L'extinction du cuivre en question
Pour avancer, au-delà de la réforme territoriale et des financements de l'Etat, « il faut qu'un vrai modèle économique soit au rendez-vous en donnant de la visibilité, notamment par l'extinction du cuivre. C'est le seul sujet qui me préoccupe aujourd'hui, pour le reste, je suis confiant pour avancer. »

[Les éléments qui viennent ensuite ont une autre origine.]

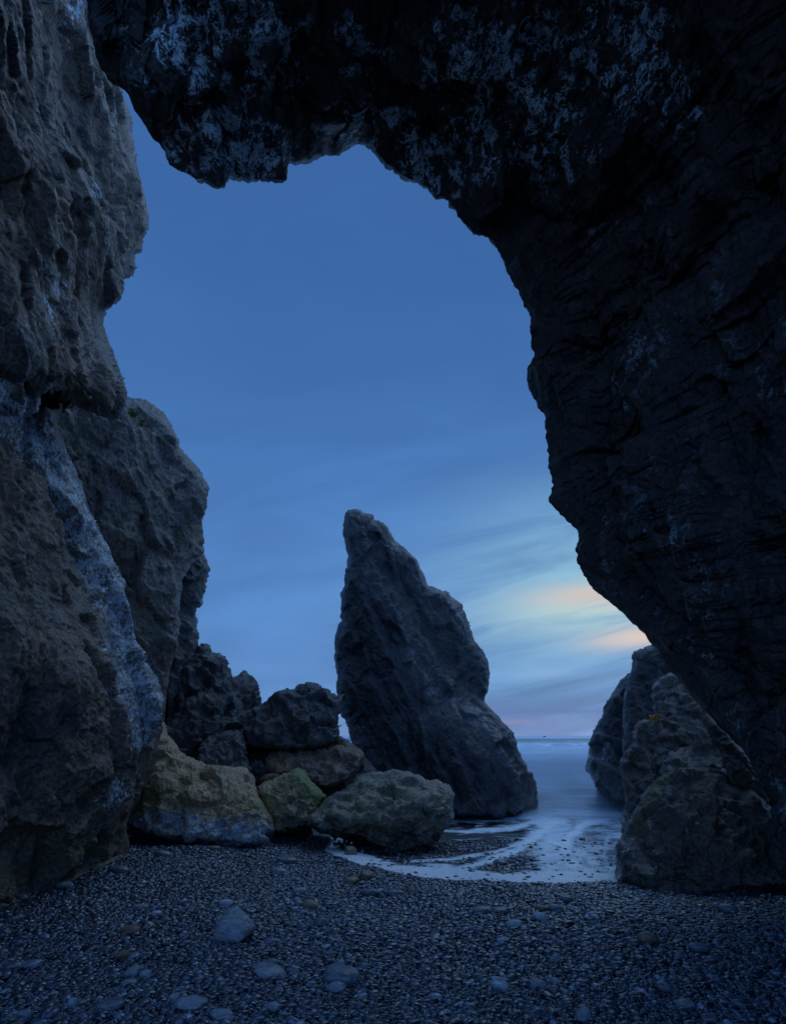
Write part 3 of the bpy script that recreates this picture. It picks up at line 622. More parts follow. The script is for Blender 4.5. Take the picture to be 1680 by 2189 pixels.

Une vision dans laquelle Christophe Genter, chef du service Investissements et gestion des actifs numérique de la Caisse des dépôts (CDD), abonde. « Les investisseurs ont besoins de visibilité en termes de revenus, donc du risque commercial sur le FTTH. » Ce qui ramène à la coexistence entre cuivre et fibre sur laquelle la mission Paul Champsaur doit prochainement rendre ses conclusions. « Si on pouvait imaginer avoir un horizon de bascule du cuivre vers le FTTH dans les région déployées, cela permettrait aux investisseurs de fiabiliser les revenus et le business plan. On attend la conclusion de la mission. »
Incertitudes du secteur
Mais selon le responsable, les investisseurs sont également freinés par les incertitudes du secteur des télécoms en pleine restructuration en France (avec le rachat de SFR par Numericable et l'incertitude autour de Bouygues Telecom) et leurs difficultés à investir à la fois dans les réseaux mobiles et fixes. « La situation engendre des doutes du côté des investisseurs. » Enfin, Christophe Genter partage l'analyse de ses voisins sur la réforme territoriale. « Le chantier de la réforme pas de nature à rassurer les investisseurs. » Pas plus que l'instabilité du régime réglementaire. « Il faudra peut-être faire quelques efforts en France pour le figer. »
Un avis que partage Xavier Vignon. « Les opérateurs privés n'investissent plus car ils perdent de l'argent. A cause du cadre réglementaire qui n'arrête pas de bouger depuis 4 ans. Donc la question n'est pas quels investisseurs mais qu'est-ce qu'il faut faire pour que les investisseurs aient envie d'investir », conclut-il.